HAZTET – “Naima [Live at The Vanguard]”
HAZTET is forging a distinctive place in Eora’s jazz-doof scene. They’ve been subtly opening new paths for improvised music on Gadigal land. In “Naima”, the band finds a soft, meditative space, where spiritual jazz becomes a conversation. Echoes of ’70s masters linger, but it’s the intimate interplay between the musicians that gives the piece its subtle power. HAZTET distills the delicate, powerful magic that arises when musicians improvise together.

At the heart of Zodiac’s new album, From, is a question second-generation immigrants carry with them: “Where are you from?” It’s a question with no single answer, one that ripples through the music and emotions of the album, tracing the spaces between belonging and identity. A question all too easy to relate to, and often inciting a duality of dissonance. The band instead chose to embrace the balance between worlds, paying tribute to both their ancestral home and the land they call home today.

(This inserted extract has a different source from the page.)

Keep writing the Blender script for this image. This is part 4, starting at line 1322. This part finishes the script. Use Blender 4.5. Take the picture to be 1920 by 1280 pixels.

Infused with the currents of his homeland, Ashkan Shafiei’s music evokes the dreamlike, psychedelic pulse of pre-revolution Iran. “Hunter” carries an ethereal presence. Through Ashkan’s rubab and sinuously sung Farsi, voice and instrument merge, transforming song into a vessel that carries the past into the present. The second release from the ever-growing and boundary pushing Music in Exile on this list, a label you must dig into!